Plasters

Emma Tadmoor
RJ
theSpaceTriplex

Plasters

What is love, and what does it mean—is it even real? These are the fundamental questions which underlie and saturate Plasters, the somewhat avant garde piece by Emma Tadmoor taking place in what seems at first to be the home of Andrea (Tadmoor) and Chris (Julian Chesshire), as a seemingly innocuous conversation begins to send the conversation into an ever-growing spiral of semantics, rhetoric and philosophising.

The problem with Plasters is that, despite it being well acted by a pair with good chemistry and a clear adaptability to the occasional changes in direction, the overall effect is one that is simply baffling rather than clear or clever.
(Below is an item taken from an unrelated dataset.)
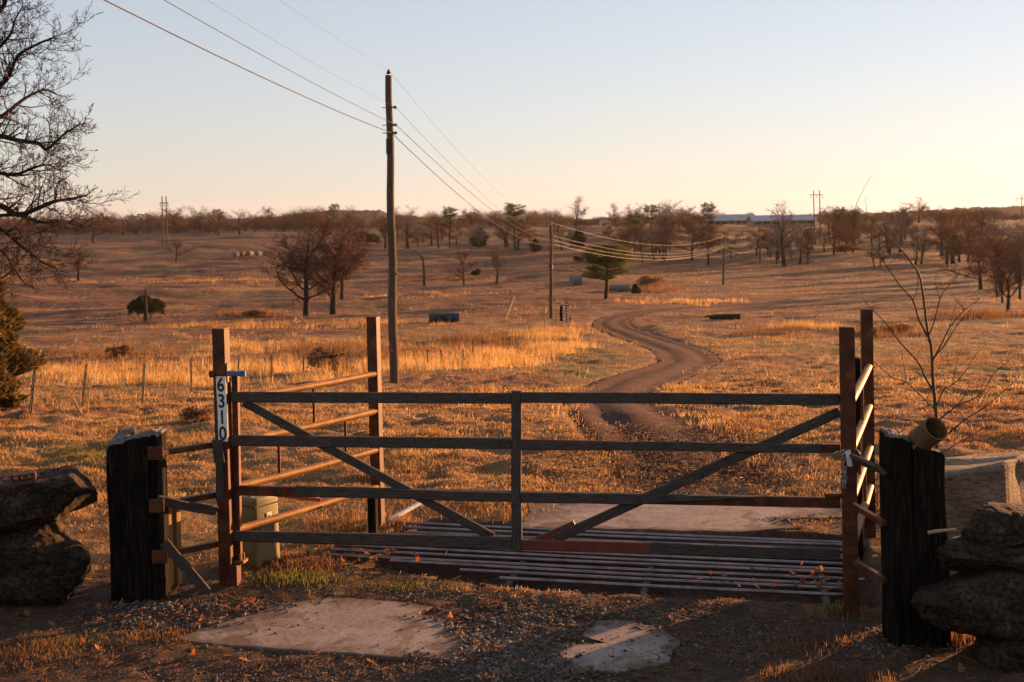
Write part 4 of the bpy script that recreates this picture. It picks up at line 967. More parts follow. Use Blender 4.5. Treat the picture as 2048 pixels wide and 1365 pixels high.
# sapling beside the black timber
def sapling():
    D = 10.8; t = empty('sapling', flat(1876, 407 + 2.95 * FPX / D), 'leafless young sapling with thin spreading branches behind the pipe stub', 'sapling')
    L = [(.020, .003, [(1876, 1000), (1874, 880), (1873, 835), (1870, 800), (1866, 760), (1865, 730), (1862, 690), (1855, 660), (1845, 580), (1836, 545), (1822, 525), (1800, 497), (1765, 462), (1735, 430), (1712, 412)]),
         (.009, .002, [(1856, 674), (1838, 640), (1825, 600), (1800, 572), (1775, 535), (1750, 500), (1740, 478)]), (.010, .002, [(1866, 780), (1850, 755), (1836, 725), (1800, 685), (1770, 645), (1740, 615), (1725, 596)]),
         (.008, .002, [(1868, 818), (1840, 790), (1812, 765), (1785, 755), (1745, 722), (1712, 700)]), (.010, .002, [(1865, 722), (1880, 695), (1900, 655), (1930, 620), (1958, 600)]),
         (.007, .002, [(1866, 717), (1890, 690), (1915, 650), (1945, 615)]), (.007, .002, [(1857, 672), (1868, 645), (1880, 600), (1890, 580), (1910, 560), (1920, 545)]),
         (.007, .0015, [(1874, 812), (1888, 780), (1905, 770), (1930, 745), (1950, 712), (1972, 690)]), (.008, .0015, [(1876, 842), (1915, 812), (1960, 790), (1990, 745), (2008, 730)]),
         (.008, .0015, [(1876, 885), (1930, 840), (1970, 815), (2010, 780), (2042, 750)]), (.007, .0015, [(1876, 910), (1920, 885), (1950, 868), (1978, 848)]), (.005, .001, [(1826, 602), (1836, 570), (1830, 520), (1824, 480)]),
         (.004, .001, [(1813, 764), (1806, 720), (1798, 680)]), (.004, .001, [(1905, 770), (1915, 720), (1925, 690)]), (.004, .001, [(1800, 497), (1790, 470), (1786, 450)]), (.004, .001, [(1836, 545), (1842, 510), (1838, 480)]),
         (.004, .001, [(1850, 755), (1822, 740), (1806, 742)]), (.004, .001, [(1915, 812), (1935, 780), (1940, 755)]), (.004, .001, [(1862, 690), (1850, 670), (1843, 640)]), (.004, .001, [(1880, 600), (1872, 570), (1873, 540)])]
    mb = MB(); r = np.random.default_rng(5)
    for k, (r0, r1, pl) in enumerate(L):
        s = r.uniform(-.35, .35) if k else 0; n = len(pl); c = _catmull(np.array(pl, float), 4); m = len(c)
        P = [at(x, y, D + s * i / m) for i, (x, y) in enumerate(c)]
        mb.tube(P, list(np.linspace(r0, r1, m)), 7)
    mb.build('stem', M['sapling'], t, True)
    tw = MB()
    for _ in range(46):
        k = r.integers(0, 12); pl = L[k][2]; i = r.integers(1, len(pl)); x, y = pl[i]; a = r.uniform(-2.4, -.7); l = r.uniform(18, 70)
        P = [at(x + l * s * math.cos(a) + r.normal(0, 1.5), y + l * s * math.sin(a), D + r.uniform(-.05, .05) * s) for s in (0, .4, .75, 1)]
        tw.tube(P, [.0028, .002, .0015, .001], 5)
    V_ = tw; V_.build('crown', M['sapling'], t, True)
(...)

This is in no way aided by the flat seating arrangement in the venue, and the choice to have long stretches of the piece with the characters lounging around on a mattress, completely obscured from view to all but the front rows.
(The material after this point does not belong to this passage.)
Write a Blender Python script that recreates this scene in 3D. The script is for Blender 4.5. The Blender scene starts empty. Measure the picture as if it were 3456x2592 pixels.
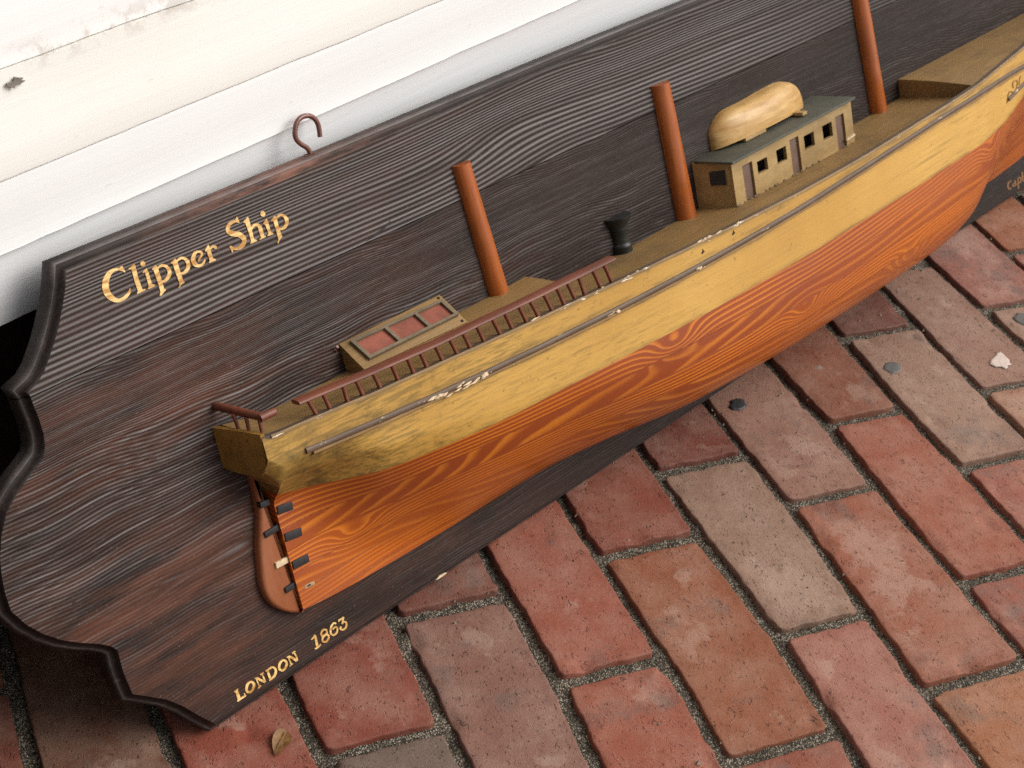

As such, with nothing to focus on but the dialogue, it's not wholly surprising that there were several walkouts during the performance, as patrons clearly had lost patience with the circular form of the rhetoric and verbal sparring leading to no actual clear plot or easily comprehensible structure to the narrative, particularly when without warning, it is revealed partway through, that this is merely a play within a play, and Chris and Andrea are really actors Sebastian and Tessa, who are suffering their own relationship strife, leading to a fresh series of questions and new sparrings with a slightly different tone and personalities at hand.
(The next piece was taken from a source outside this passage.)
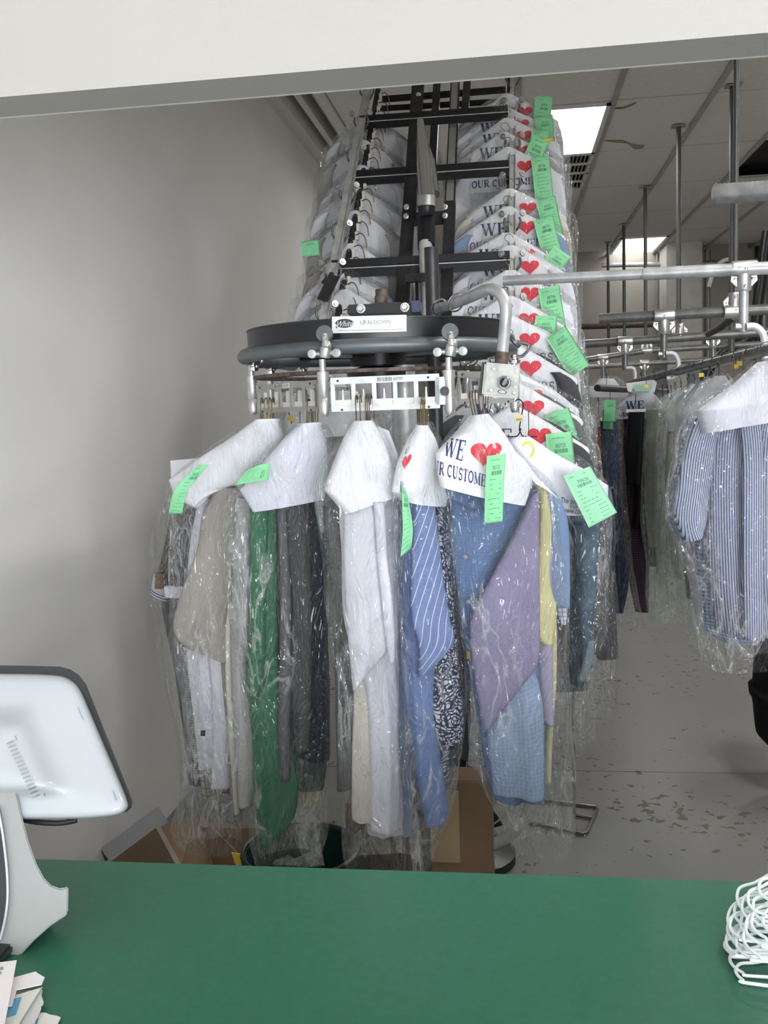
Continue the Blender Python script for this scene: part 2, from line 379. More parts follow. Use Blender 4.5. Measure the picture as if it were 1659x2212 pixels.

It's a shame, but ultimately Plasters is frankly confusing. This is a failing of the production as a whole rather than the audience, despite there being a clear eventual direction and point the play builds toward. However, it's one which is easily lost on many, and even with the "rehearsal within a play" framing, the finer points of the dialogue cannot hope to hold the proper attention of an audience who can barely even see the cast, let alone follow the nuances of the degrading relationships at play. I cannot fault those who stood up and left part way through. Perhaps if they had waited it would have come clear for them, but just as likely, they were wasting their time.